One of the most vibrant intellectual discussions in China this year began with a tweet on Weibo, China’s premier micro-blogging service and anointed online town square. Economist Hua Sheng had just met with Politburo Standing Committee member Wang Qishan, China’s anti-corruption czar, charged with fixing the country’s most important political problem. As Sinologist Joseph Fewsmith reported, Hua breathlessly tweeted after the meeting:

I went to the sea [海, an apparent abbreviation for 中南海, the seat of Communist power] to see my old leader. He recommended I read Tocqueville’s The Old Regime and the French Revolution. He believes that a big country like China that is playing such an important role in the world, whether viewed from the perspective of history or the external environment facing it today, will not modernize all that smoothly. The price the Chinese people have paid is still not enough.

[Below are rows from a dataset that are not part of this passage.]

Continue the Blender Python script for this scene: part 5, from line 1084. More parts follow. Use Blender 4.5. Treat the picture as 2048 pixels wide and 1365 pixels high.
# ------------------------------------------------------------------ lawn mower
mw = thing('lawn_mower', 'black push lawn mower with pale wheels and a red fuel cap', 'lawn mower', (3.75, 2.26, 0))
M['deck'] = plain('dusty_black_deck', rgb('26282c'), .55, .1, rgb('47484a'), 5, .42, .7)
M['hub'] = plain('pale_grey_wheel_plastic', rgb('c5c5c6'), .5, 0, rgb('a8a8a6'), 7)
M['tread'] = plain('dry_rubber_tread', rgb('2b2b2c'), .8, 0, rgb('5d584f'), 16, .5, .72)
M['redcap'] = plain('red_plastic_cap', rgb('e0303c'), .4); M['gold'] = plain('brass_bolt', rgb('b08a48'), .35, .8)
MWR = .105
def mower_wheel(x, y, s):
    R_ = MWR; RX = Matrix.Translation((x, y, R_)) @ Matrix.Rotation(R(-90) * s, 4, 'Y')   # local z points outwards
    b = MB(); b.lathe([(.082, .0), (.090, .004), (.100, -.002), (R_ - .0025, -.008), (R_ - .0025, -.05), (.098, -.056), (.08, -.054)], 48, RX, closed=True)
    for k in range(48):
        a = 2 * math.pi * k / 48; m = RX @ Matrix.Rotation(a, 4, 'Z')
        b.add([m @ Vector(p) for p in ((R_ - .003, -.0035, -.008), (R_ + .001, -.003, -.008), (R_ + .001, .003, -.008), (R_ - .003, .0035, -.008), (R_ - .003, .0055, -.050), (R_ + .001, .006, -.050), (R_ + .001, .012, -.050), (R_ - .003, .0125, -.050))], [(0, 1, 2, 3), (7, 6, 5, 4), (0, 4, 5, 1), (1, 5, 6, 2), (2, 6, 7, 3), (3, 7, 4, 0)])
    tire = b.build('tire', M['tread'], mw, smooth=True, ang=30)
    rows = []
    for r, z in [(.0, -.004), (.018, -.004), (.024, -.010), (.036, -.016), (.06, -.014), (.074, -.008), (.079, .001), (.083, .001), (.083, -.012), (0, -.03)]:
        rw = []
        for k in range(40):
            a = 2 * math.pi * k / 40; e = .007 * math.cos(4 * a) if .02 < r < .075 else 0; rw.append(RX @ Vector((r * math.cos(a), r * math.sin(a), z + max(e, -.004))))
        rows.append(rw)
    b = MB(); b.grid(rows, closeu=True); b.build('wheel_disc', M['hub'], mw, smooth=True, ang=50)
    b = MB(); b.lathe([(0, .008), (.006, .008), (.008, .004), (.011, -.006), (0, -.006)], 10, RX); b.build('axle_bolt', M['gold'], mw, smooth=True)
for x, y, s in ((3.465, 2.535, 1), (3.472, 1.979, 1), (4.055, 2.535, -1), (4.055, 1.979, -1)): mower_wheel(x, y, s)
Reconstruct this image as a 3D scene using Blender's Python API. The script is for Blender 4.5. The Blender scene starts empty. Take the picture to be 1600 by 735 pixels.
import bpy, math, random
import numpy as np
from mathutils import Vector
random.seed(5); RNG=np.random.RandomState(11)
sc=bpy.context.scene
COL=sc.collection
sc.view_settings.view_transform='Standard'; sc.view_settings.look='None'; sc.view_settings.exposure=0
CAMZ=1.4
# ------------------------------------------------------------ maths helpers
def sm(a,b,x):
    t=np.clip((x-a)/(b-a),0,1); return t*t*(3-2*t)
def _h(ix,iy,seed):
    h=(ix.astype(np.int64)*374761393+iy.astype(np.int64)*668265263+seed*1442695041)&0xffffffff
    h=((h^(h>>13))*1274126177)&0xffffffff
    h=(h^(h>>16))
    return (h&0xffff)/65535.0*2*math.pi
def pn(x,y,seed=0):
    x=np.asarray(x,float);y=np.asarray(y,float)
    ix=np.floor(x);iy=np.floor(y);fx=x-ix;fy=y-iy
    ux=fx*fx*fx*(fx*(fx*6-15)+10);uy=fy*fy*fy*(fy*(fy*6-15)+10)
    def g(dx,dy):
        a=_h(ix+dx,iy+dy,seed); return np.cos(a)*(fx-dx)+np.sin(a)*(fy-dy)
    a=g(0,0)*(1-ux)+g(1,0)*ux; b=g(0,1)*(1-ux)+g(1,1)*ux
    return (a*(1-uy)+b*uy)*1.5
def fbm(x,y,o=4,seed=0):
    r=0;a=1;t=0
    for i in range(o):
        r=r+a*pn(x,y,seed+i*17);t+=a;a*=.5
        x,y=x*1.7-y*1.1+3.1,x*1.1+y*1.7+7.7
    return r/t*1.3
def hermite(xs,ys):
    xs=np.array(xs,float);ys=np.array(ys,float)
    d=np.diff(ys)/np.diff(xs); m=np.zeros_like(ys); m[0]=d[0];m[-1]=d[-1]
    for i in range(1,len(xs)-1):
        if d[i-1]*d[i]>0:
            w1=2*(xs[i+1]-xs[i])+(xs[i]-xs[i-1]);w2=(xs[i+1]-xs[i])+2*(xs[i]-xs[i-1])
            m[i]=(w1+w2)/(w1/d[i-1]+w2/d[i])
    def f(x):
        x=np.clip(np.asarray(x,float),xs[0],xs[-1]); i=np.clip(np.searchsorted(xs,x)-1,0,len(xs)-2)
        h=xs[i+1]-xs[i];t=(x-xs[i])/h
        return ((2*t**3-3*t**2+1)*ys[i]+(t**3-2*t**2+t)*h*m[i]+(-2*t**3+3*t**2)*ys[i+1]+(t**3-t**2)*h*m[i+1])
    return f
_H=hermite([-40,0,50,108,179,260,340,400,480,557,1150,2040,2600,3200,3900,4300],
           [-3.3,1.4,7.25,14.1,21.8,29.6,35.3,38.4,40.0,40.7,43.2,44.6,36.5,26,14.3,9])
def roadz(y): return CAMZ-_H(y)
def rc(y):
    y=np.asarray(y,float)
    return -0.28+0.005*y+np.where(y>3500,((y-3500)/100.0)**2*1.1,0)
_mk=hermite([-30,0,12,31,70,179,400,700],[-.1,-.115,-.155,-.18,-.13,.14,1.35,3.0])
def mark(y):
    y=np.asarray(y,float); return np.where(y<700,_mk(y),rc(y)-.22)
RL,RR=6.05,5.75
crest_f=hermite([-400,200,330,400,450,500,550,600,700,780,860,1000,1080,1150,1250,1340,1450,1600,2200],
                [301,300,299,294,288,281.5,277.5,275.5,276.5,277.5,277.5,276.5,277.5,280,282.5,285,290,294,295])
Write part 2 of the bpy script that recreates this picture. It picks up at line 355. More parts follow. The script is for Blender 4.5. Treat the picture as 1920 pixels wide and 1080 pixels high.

Hua’s self-congratulatory reporting on social media would spur the cheapest propaganda campaign the Chinese government has instituted in years—one that is part of a tradition of intellectual suggestion by senior Chinese leaders, usually through sharing current reading lists. Wen Jiabao, China’s previous premier, popularized Marcus Aurelius’s The Meditationsby revealing that he had read it over a hundred times. And since Wang plugged The Old Regime late last year, Tocqueville’s tome has been front and center at the bookstore of the Party School of the Central Committee of the Communist Party of China, where China’s future leaders are trained. The curious and ambitious in China are reading it, too, making it one of the country’s best-selling titles in the last few months.